Kasım 2016`da Rusya ve Ermenistan arasında ortak askeri kuvvetlerin oluşturulması hakkında hükümet teklifi Rusya Cumhubaşkanı Vladimir Putin tarafından kabul edildi ve Ekim 2017`de Ermenistan parlamentosu tarafından onaylanarak yürürlüğe girdi. Fakat 2018`de Ermenistan`da yaşanan hükümet değişikliği sonucu Serj Sarkisyan`ın halk darbesi ile 9 Nisan 2018`de görevden uzaklaştırılarak yerine Cumhurbaşkanı olarak Armen Sarkisyan, 23 Nisan`da ise yeni görevi olan Başbakanlıktan uzaklaştırılarak yerine Nikol Paşinyan`ın getirilmesi iki ülke arasında gerginliğe neden olmuştur. Rusya bu devrimin iç sorunlarla ilgili olduğunu bilse de bir “renkli devrim” olarak sonuçlanmasından endişe etmektedir. Paşinyan, devrimden sonra Moskova`yı bunun herhangi bir jeopolitik değişiklik anlamına gelmediğine inandırmaya çalışmıştır. O, Ermenistan`ın AEB`den çıkmayacağını ve bunun günümüz realitesine uymadığını açıklamıştır. Aynı zamanda KGTÖ üyeliğinin de Dağlık Karabağ konusunda Ermenistan`ın güvenliğini sağladığı için ülke çıkarlarına uygun olduğunu belirtmiştir. Fakat “renkli devrim”ler her ne kadar liderleri Rusya`ya karşı dostçasına davransa da, dış politikada kamu oyunun artan etkisinin göstergesi olup, Rusya nüfuz alanında Batı etkisinin yayılmasına işaret etmektedir.

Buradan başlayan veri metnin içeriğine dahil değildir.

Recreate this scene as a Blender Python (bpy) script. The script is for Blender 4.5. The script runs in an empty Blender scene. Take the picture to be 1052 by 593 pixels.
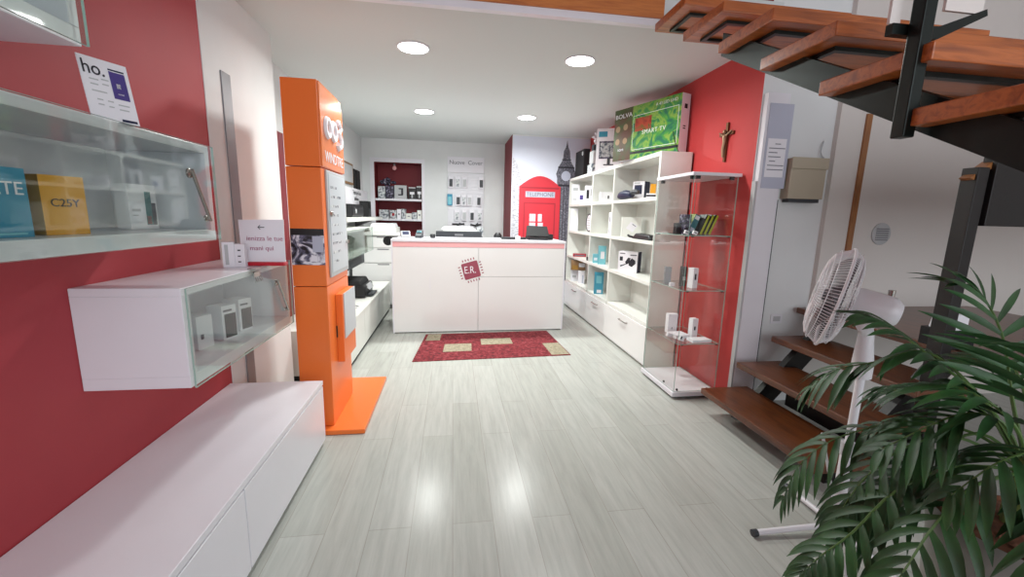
import bpy, math, random
from mathutils import Vector, Matrix
random.seed(7)
S = bpy.context.scene
COL = S.collection
PI = math.pi

# ------------------------------------------------------------------ materials
def lin(h):
    h = h.lstrip('#')
    o = []
    for i in (0, 2, 4):
        c = int(h[i:i+2], 16)/255
        o.append(c/12.92 if c <= .04045 else ((c+.055)/1.055)**2.4)
    return (*o, 1)

MATS = {}
def mat(name, hexc, rough=.5, metal=0, noise=0, nscale=8, bump=0, coat=0, emit=0, spec=.5, stretch=(1, 1, 1)):
    if name in MATS: return MATS[name]
    m = bpy.data.materials.new(name); m.use_nodes = True
    nt = m.node_tree; b = nt.nodes['Principled BSDF']
    b.inputs['Base Color'].default_value = lin(hexc)
    b.inputs['Roughness'].default_value = rough
    b.inputs['Metallic'].default_value = metal
    b.inputs['Specular IOR Level'].default_value = spec
    if coat:
        b.inputs['Coat Weight'].default_value = coat; b.inputs['Coat Roughness'].default_value = .08
    if emit:
        b.inputs['Emission Color'].default_value = lin(hexc); b.inputs['Emission Strength'].default_value = emit
    if noise or bump:
        tc = nt.nodes.new('ShaderNodeTexCoord'); mp = nt.nodes.new('ShaderNodeMapping')
        mp.inputs['Scale'].default_value = stretch
        n = nt.nodes.new('ShaderNodeTexNoise'); n.inputs['Scale'].default_value = nscale; n.inputs['Detail'].default_value = 5
        nt.links.new(tc.outputs['Object'], mp.inputs[0]); nt.links.new(mp.outputs[0], n.inputs['Vector'])
        if noise:
            c = lin(hexc)
            r = nt.nodes.new('ShaderNodeValToRGB')
            r.color_ramp.elements[0].position = .3; r.color_ramp.elements[1].position = .7
            r.color_ramp.elements[0].color = tuple(max(0, v*(1-noise)) for v in c[:3])+(1,)
            r.color_ramp.elements[1].color = tuple(min(1, v*(1+noise)) for v in c[:3])+(1,)
            nt.links.new(n.outputs['Fac'], r.inputs[0]); nt.links.new(r.outputs[0], b.inputs['Base Color'])
        if bump:
            bp = nt.nodes.new('ShaderNodeBump'); bp.inputs['Strength'].default_value = bump; bp.inputs['Distance'].default_value = .01
            nt.links.new(n.outputs['Fac'], bp.inputs['Height']); nt.links.new(bp.outputs[0], b.inputs['Normal'])
    MATS[name] = m
    return m

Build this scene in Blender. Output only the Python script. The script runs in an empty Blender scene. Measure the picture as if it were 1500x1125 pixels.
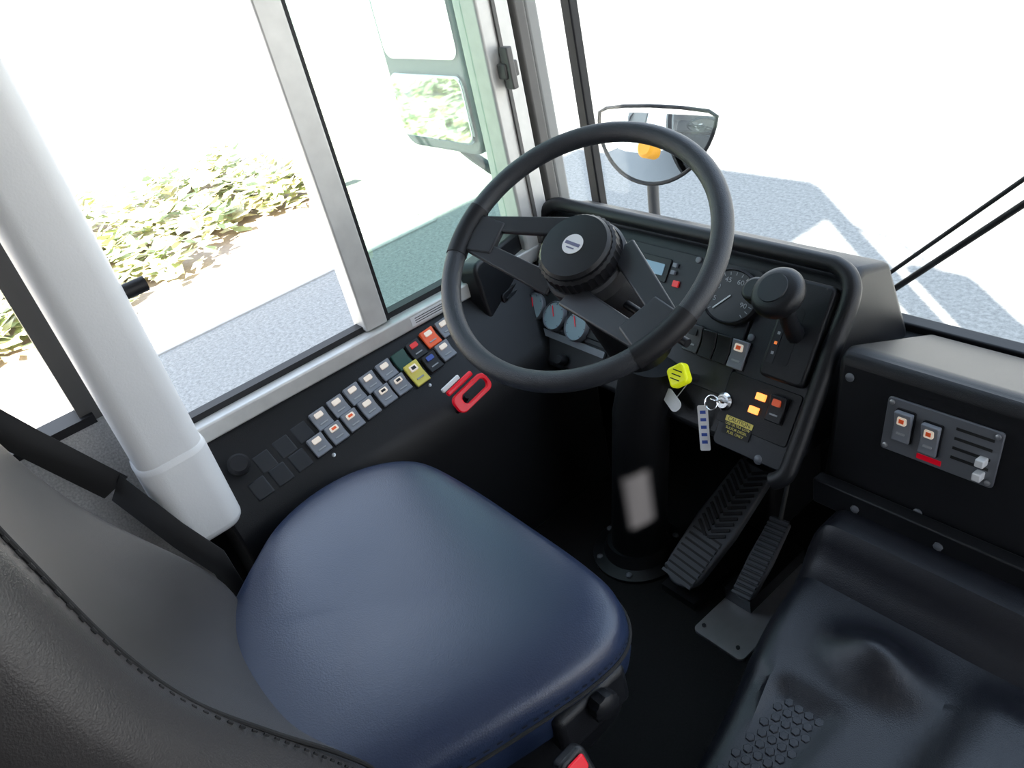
import bpy, math, random, bmesh
from mathutils import Matrix, Vector
random.seed(3)
S=bpy.context.scene
try:
    S.view_settings.view_transform='Standard'
except Exception: pass

# ---------------- helpers ----------------
def mat(name,col,rough=.5,metal=0,bump=0,bscale=200,var=0,emit=None,es=0,spec=.5,coat=0):
    m=bpy.data.materials.new(name); m.use_nodes=True
    nt=m.node_tree; b=nt.nodes['Principled BSDF']
    b.inputs['Base Color'].default_value=(*col,1)
    b.inputs['Roughness'].default_value=rough
    b.inputs['Metallic'].default_value=metal
    b.inputs['Specular IOR Level'].default_value=spec
    b.inputs['Coat Weight'].default_value=coat
    if emit:
        b.inputs['Emission Color'].default_value=(*emit,1); b.inputs['Emission Strength'].default_value=es
    if bump or var:
        tc=nt.nodes.new('ShaderNodeTexCoord')
        n=nt.nodes.new('ShaderNodeTexNoise'); n.inputs['Scale'].default_value=bscale; n.inputs['Detail'].default_value=4
        nt.links.new(tc.outputs['Object'],n.inputs['Vector'])
        if bump:
            bp=nt.nodes.new('ShaderNodeBump'); bp.inputs['Strength'].default_value=bump; bp.inputs['Distance'].default_value=.002
            nt.links.new(n.outputs['Fac'],bp.inputs['Height']); nt.links.new(bp.outputs['Normal'],b.inputs['Normal'])
        if var:
            r=nt.nodes.new('ShaderNodeMix'); r.data_type='RGBA'
            r.inputs[6].default_value=(*[c*(1-var) for c in col],1); r.inputs[7].default_value=(*[min(1,c*(1+var)) for c in col],1)
            nt.links.new(n.outputs['Fac'],r.inputs[0]); nt.links.new(r.outputs[2],b.inputs['Base Color'])
    return m
def glass(name,tint,refl=.06):
    m=bpy.data.materials.new(name); m.use_nodes=True; nt=m.node_tree
    nt.nodes.clear(); o=nt.nodes.new('ShaderNodeOutputMaterial'); mx=nt.nodes.new('ShaderNodeMixShader')
    t=nt.nodes.new('ShaderNodeBsdfTransparent'); g=nt.nodes.new('ShaderNodeBsdfGlossy')
    t.inputs[0].default_value=(*tint,1); g.inputs['Roughness'].default_value=.02; mx.inputs[0].default_value=refl
    nt.links.new(t.outputs[0],mx.inputs[1]); nt.links.new(g.outputs[0],mx.inputs[2]); nt.links.new(mx.outputs[0],o.inputs[0])
    return m
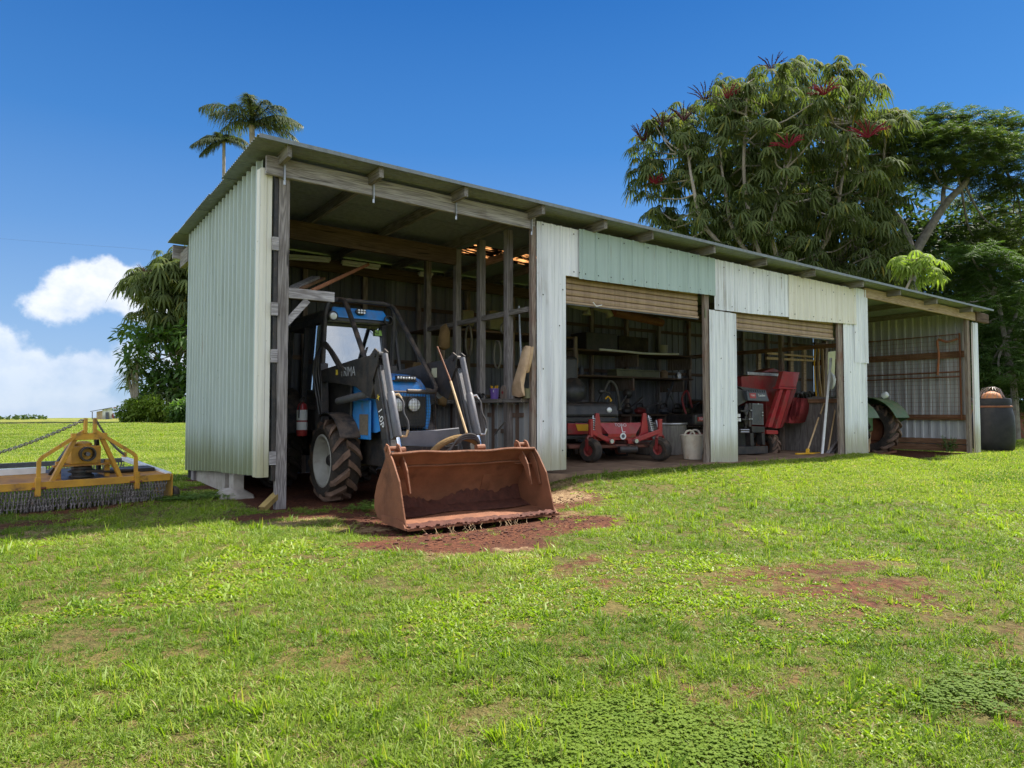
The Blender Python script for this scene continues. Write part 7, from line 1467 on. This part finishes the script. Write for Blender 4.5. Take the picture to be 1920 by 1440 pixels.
ng.links.new(gi.outputs[0], ip.inputs['Points']); ng.links.new(ci.outputs[0], ip.inputs['Instance']); ng.links.new(nattr('pick', 'INT'), ip.inputs['Instance Index']); ng.links.new(cx_.outputs[0], ip.inputs['Rotation']); ng.links.new(nattr('size', 'FLOAT'), ip.inputs['Scale']); ng.links.new(ip.outputs[0], go_.inputs[0])
md_ = go.modifiers.new('scatter', 'NODES'); md_.node_group = ng
cl_ = Cloud(); m = 2600; azs = rng.uniform(-.80, .02, m); rr = rng.uniform(84, 92, m); hb2 = .25 + .35 * (.5 + .5 * np.sin(azs * 37)) * (.5 + .5 * np.sin(azs * 91 + 2)); x, y = rr * np.sin(azs), rr * np.cos(azs); zz = gz(x, y) + rng.uniform(0, 1, m) * hb2
cl_.strips(np.stack([x, y, zz], 1), rdir(m), rdir(m), .35, .22, .2, 1, (1, .5)); cl_.build('far_treeline', LF_DARK, None, 'stuff')
# clods and crumbs of soil where the bucket has scraped
mb = MB()
for _ in range(900):
    cx_0, cy_0, a_, b_, rot_, k_0 = SOIL[rng.integers(0, 7)]; px_, py_ = cx_0 + rng.normal(0, a_ * .55), cy_0 + rng.normal(0, b_ * .55); s_ = rng.uniform(.003, .011) * (1 + (rng.random() < .05)); mb.ball((px_, py_, float(gz(px_, py_)) + s_ * .3), s_, 6, (1.3, 1, .7))
mb.build('soil_crumbs', MUD, None, smooth=True)['kind'] = 'stuff'

GROUPS = {'evergreen_tree': 'dark evergreens behind the shed', 'palm_tree': 'palms behind the shed roof', 'strip_light': 'strip lights under the shed roof', 'stake': 'stakes by the green tractor',
          'storage_box': 'boxes stored at the back of the first bay', 'timber_rack': 'timber racks behind the studs', 'black_crate': 'black crates on the upper shelf', 'paint_tin': 'tins on the middle shelf', 'hose_loop': 'hose loops behind the studs',
          'stored_board': 'boards stored on the bracket', 'control_rod': 'control rods beside the mower', 'downpipe_end': 'pipe ends under the first roller door'}
for o in bpy.data.objects:
    g_ = GROUPS.get(o.name.split('.')[0])
    if g_ and o.parent is None: o['group'] = g_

Bununla birlikte, her ne kadar Ermenistan`ın hazırki hükümeti Batı ile ilişkiler geliştirmeye çalışsa da Gürcistan örneğinin tekrarlanmayacağı ve Rusya ile önemli stratejik ilişkilerin korunacağı beklenmektedir (Huseynov ve Rzayev, 2018).